From the first line of the data below through the line bearing "c = mo('leaf', RLM[(i", reproduce each line exactly; do not include pictures.

--- BEGIN SUPPLIED MATERIAL ---

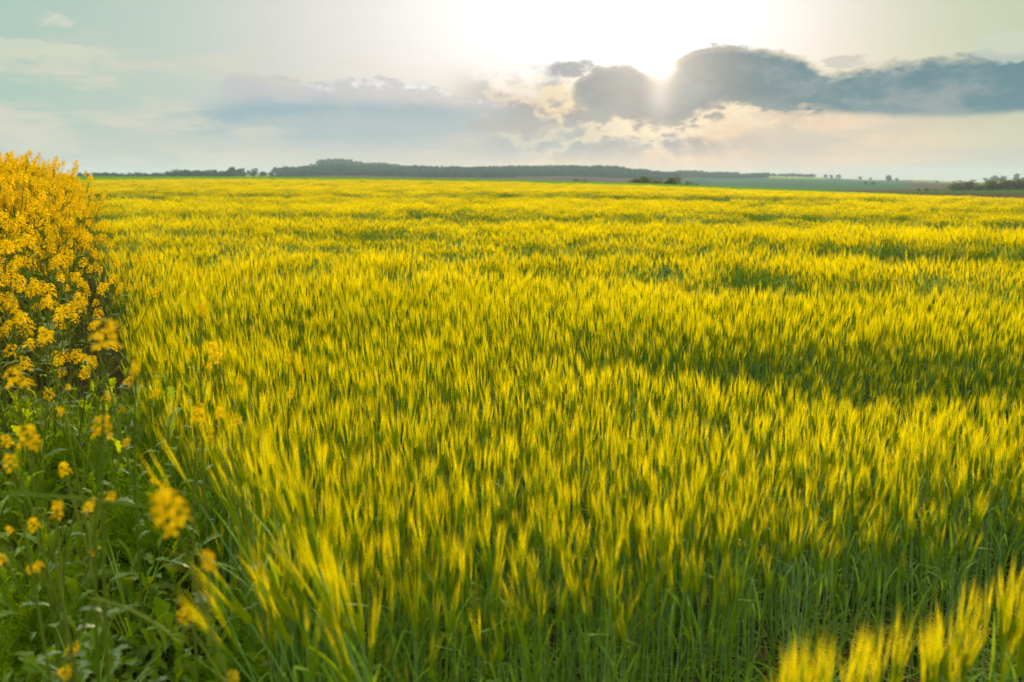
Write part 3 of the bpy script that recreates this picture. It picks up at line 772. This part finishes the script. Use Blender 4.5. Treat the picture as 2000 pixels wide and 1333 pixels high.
for i, (px_, py_, r_, sz, lab) in enumerate(HERO):
    hd = at(px_, py_, r_); hsc = {'large': .9, 'mid': .74, 'small': .5}[sz]; rg = np.random.default_rng(100 + i)
    lx, ly = rg.normal(0, .10, 2); base = Vector((hd.x - lx, hd.y + abs(ly) * .5, 0)); base.z = gz(base.x, base.y)
    hgt = hd.z - base.z - .02
    o = empty('rape_plant', base); tag(o, lab, 'rape plant', 'rape plants scattered through the weeds')
    top = hd - base - Vector((0, 0, .02)); m = MB(); mid = Vector((top.x * .25, top.y * .25, hgt * .5)); q1 = Vector((top.x * .6, top.y * .6, hgt * .8))
    m.tube([(0, 0, 0), mid, q1, top], [.0045, .0036, .0026, .0016], 5)
    hl = [(top, (top - q1).normalized(), hsc)]
    if hgt > .45:
        for k in range(2 if sz != 'large' else 1):
            w = rg.uniform(0, 6.28); L = rg.uniform(.08, .16); b = mid.lerp(top, rg.uniform(.35, .7)); c = b + Vector((math.cos(w) * L * .5, math.sin(w) * L * .5, L))
            m.tube([b, b.lerp(c, .5) + Vector((0, 0, -.008)), c], [.0022, .0018, .0012], 4); hl.append((c, (c - b).normalized(), rg.uniform(.3, .5)))
    m.obj('stem', [M_rstem], o)
    for k, (p, d, s) in enumerate(hl):
        c = mo('flower_cluster', RACM[(i + k) % 5], o); c.matrix_local = head_matrix(p, d, s, rg.uniform(0, 6))
    for k in range(5):
        c = mo('leaf', RLM[(i + k) % 5], o); c.matrix_local = Matrix.Translation(mid.lerp(top, -.6 + .25 * k) if k < 4 else mid) @ Matrix.Rotation(k * 2.3 + i, 4, 'Z') @ Matrix.Scale(rg.uniform(.25, .5), 4)

# ------------------------------------------------------------------ weeds at the field corner
wr = np.random.default_rng(9)
WL = [jagged(wr, wr.uniform(.12, .24), wr.uniform(.035, .075), int(wr.integers(3, 6)), wr.uniform(.8, 2.0), wr.uniform(.5, 1.3)) for _ in range(6)]
WLM = [l.mesh('leaf', [M_weed]) for l in WL]; WLM2 = [l.mesh('leaf', [M_weed2]) for l in WL]
def feather(rng):
    m = MB()
    for _ in range(46):
        w = rng.uniform(0, 6.28); e = rng.uniform(.5, 1.5); L = rng.uniform(.08, .2); d = Vector((math.cos(w) * math.cos(e), math.sin(w) * math.cos(e), math.sin(e)))
        pts = [Vector((0, 0, rng.uniform(0, .1)))]
        for k in range(3): pts.append(pts[-1] + (d + Vector((0, 0, -.12 * k))) * L / 3)
        m.tube(pts, [.0012, .001, .0008, .0004], 3)
        for k in range(9):
            b = pts[1].lerp(pts[3], k / 9); f = (d + Vector(rng.normal(size=3)) * .8).normalized() * rng.uniform(.012, .03); s_ = f.orthogonal().normalized() * .0007
            m.face([b - s_, b + s_, b + f])
    return m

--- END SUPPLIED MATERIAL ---

## RESULT FOR THIS EXERCISE:
Write part 3 of the bpy script that recreates this picture. It picks up at line 772. This part finishes the script. Use Blender 4.5. Treat the picture as 2000 pixels wide and 1333 pixels high.
for i, (px_, py_, r_, sz, lab) in enumerate(HERO):
    hd = at(px_, py_, r_); hsc = {'large': .9, 'mid': .74, 'small': .5}[sz]; rg = np.random.default_rng(100 + i)
    lx, ly = rg.normal(0, .10, 2); base = Vector((hd.x - lx, hd.y + abs(ly) * .5, 0)); base.z = gz(base.x, base.y)
    hgt = hd.z - base.z - .02
    o = empty('rape_plant', base); tag(o, lab, 'rape plant', 'rape plants scattered through the weeds')
    top = hd - base - Vector((0, 0, .02)); m = MB(); mid = Vector((top.x * .25, top.y * .25, hgt * .5)); q1 = Vector((top.x * .6, top.y * .6, hgt * .8))
    m.tube([(0, 0, 0), mid, q1, top], [.0045, .0036, .0026, .0016], 5)
    hl = [(top, (top - q1).normalized(), hsc)]
    if hgt > .45:
        for k in range(2 if sz != 'large' else 1):
            w = rg.uniform(0, 6.28); L = rg.uniform(.08, .16); b = mid.lerp(top, rg.uniform(.35, .7)); c = b + Vector((math.cos(w) * L * .5, math.sin(w) * L * .5, L))
            m.tube([b, b.lerp(c, .5) + Vector((0, 0, -.008)), c], [.0022, .0018, .0012], 4); hl.append((c, (c - b).normalized(), rg.uniform(.3, .5)))
    m.obj('stem', [M_rstem], o)
    for k, (p, d, s) in enumerate(hl):
        c = mo('flower_cluster', RACM[(i + k) % 5], o); c.matrix_local = head_matrix(p, d, s, rg.uniform(0, 6))
    for k in range(5):
        c = mo('leaf', RLM[(i + k) % 5], o); c.matrix_local = Matrix.Translation(mid.lerp(top, -.6 + .25 * k) if k < 4 else mid) @ Matrix.Rotation(k * 2.3 + i, 4, 'Z') @ Matrix.Scale(rg.uniform(.25, .5), 4)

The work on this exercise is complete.